==== COLLECTED DATA ====

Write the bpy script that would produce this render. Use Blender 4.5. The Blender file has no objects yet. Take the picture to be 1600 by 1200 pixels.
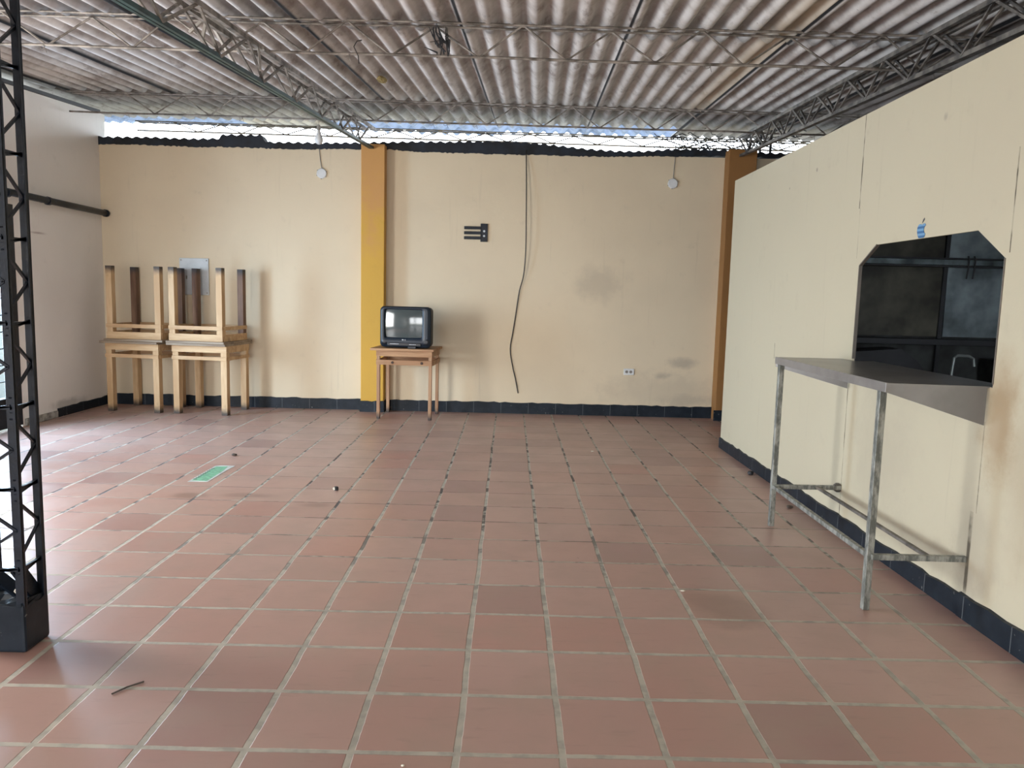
import bpy, bmesh, math, random
from mathutils import Vector, Matrix
random.seed(7)
C = bpy.context.scene.collection
sc = bpy.context.scene

# ------------------------------------------------------------------ camera
cam_d = bpy.data.cameras.new('camera'); cam = bpy.data.objects.new('camera', cam_d); C.objects.link(cam)
FPX, YAW, PITCH, ROLL, CAMH = 1200.08, -0.0055107, -0.1159124, 0.0253236, 1.42833
cam_d.sensor_fit = 'HORIZONTAL'; cam_d.sensor_width = 36.0; cam_d.lens = FPX/1600*36.0
cam_d.clip_start = 0.05; cam_d.clip_end = 200
cy, sy = math.cos(YAW), math.sin(YAW); cp, sp = math.cos(PITCH), math.sin(PITCH)
fw = Vector((-sy*cp, cy*cp, sp)); rt = Vector((cy, sy, 0)); up = rt.cross(fw)
cr, sr = math.cos(ROLL), math.sin(ROLL)
r2 = rt*cr + up*sr; u2 = up*cr - rt*sr
cam.matrix_world = Matrix(((r2.x, u2.x, -fw.x, 0), (r2.y, u2.y, -fw.y, 0), (r2.z, u2.z, -fw.z, CAMH), (0, 0, 0, 1)))
sc.camera = cam

# ------------------------------------------------------------------ sky, exposure, daylight
sc.view_settings.view_transform = 'Standard'; sc.view_settings.look = 'None'
sc.view_settings.exposure = 0.12; sc.view_settings.gamma = 1.0; sc.view_settings.use_curve_mapping = False
w = bpy.data.worlds.new('overcast_sky'); sc.world = w; w.use_nodes = True
bg = w.node_tree.nodes['Background']; bg.inputs[0].default_value = (0.86, 0.93, 1.0, 1); bg.inputs[1].default_value = 8.0
sc.cycles.max_bounces = 10; sc.cycles.diffuse_bounces = 6; sc.cycles.glossy_bounces = 4
sc.cycles.transparent_max_bounces = 12; sc.cycles.sample_clamp_indirect = 6.0
def area(name, loc, direction, sx, sz, power, col):
    d = bpy.data.lights.new(name, 'AREA'); d.shape = 'RECTANGLE'; d.size = sx; d.size_y = sz; d.energy = power; d.color = col
    o = bpy.data.objects.new(name, d); C.objects.link(o); o.location = loc
    o.rotation_euler = Vector(direction).to_track_quat('-Z', 'Y').to_euler(); return o
# daylight pouring in by the door openings of the left wall; the front lamp is added to brighten the near floor
area('daylight_doorway', (-5.05, 3.9, 1.30), (1, 0.25, 0.0), 1.5, 1.9, 180, (1.0, 0.97, 0.92))
area('daylight_glass_door', (-5.25, 6.95, 1.25), (1, -0.3, -0.15), 1.15, 1.9, 250, (0.62, 0.80, 1.0))
area('front_floor_fill', (-2.2, -3.3, 1.35), (0.1, 1, -0.45), 3.8, 2.0, 135, (1.0, 0.95, 0.88))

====

From the first line of the material down to the line containing "sc.camera = cam", inclusive, return each line exactly, skipping any picture.

Write the bpy script that would produce this render. Use Blender 4.5. The Blender file has no objects yet. Take the picture to be 1600 by 1200 pixels.
import bpy, bmesh, math, random
from mathutils import Vector, Matrix
random.seed(7)
C = bpy.context.scene.collection
sc = bpy.context.scene

# ------------------------------------------------------------------ camera
cam_d = bpy.data.cameras.new('camera'); cam = bpy.data.objects.new('camera', cam_d); C.objects.link(cam)
FPX, YAW, PITCH, ROLL, CAMH = 1200.08, -0.0055107, -0.1159124, 0.0253236, 1.42833
cam_d.sensor_fit = 'HORIZONTAL'; cam_d.sensor_width = 36.0; cam_d.lens = FPX/1600*36.0
cam_d.clip_start = 0.05; cam_d.clip_end = 200
cy, sy = math.cos(YAW), math.sin(YAW); cp, sp = math.cos(PITCH), math.sin(PITCH)
fw = Vector((-sy*cp, cy*cp, sp)); rt = Vector((cy, sy, 0)); up = rt.cross(fw)
cr, sr = math.cos(ROLL), math.sin(ROLL)
r2 = rt*cr + up*sr; u2 = up*cr - rt*sr
cam.matrix_world = Matrix(((r2.x, u2.x, -fw.x, 0), (r2.y, u2.y, -fw.y, 0), (r2.z, u2.z, -fw.z, CAMH), (0, 0, 0, 1)))
sc.camera = cam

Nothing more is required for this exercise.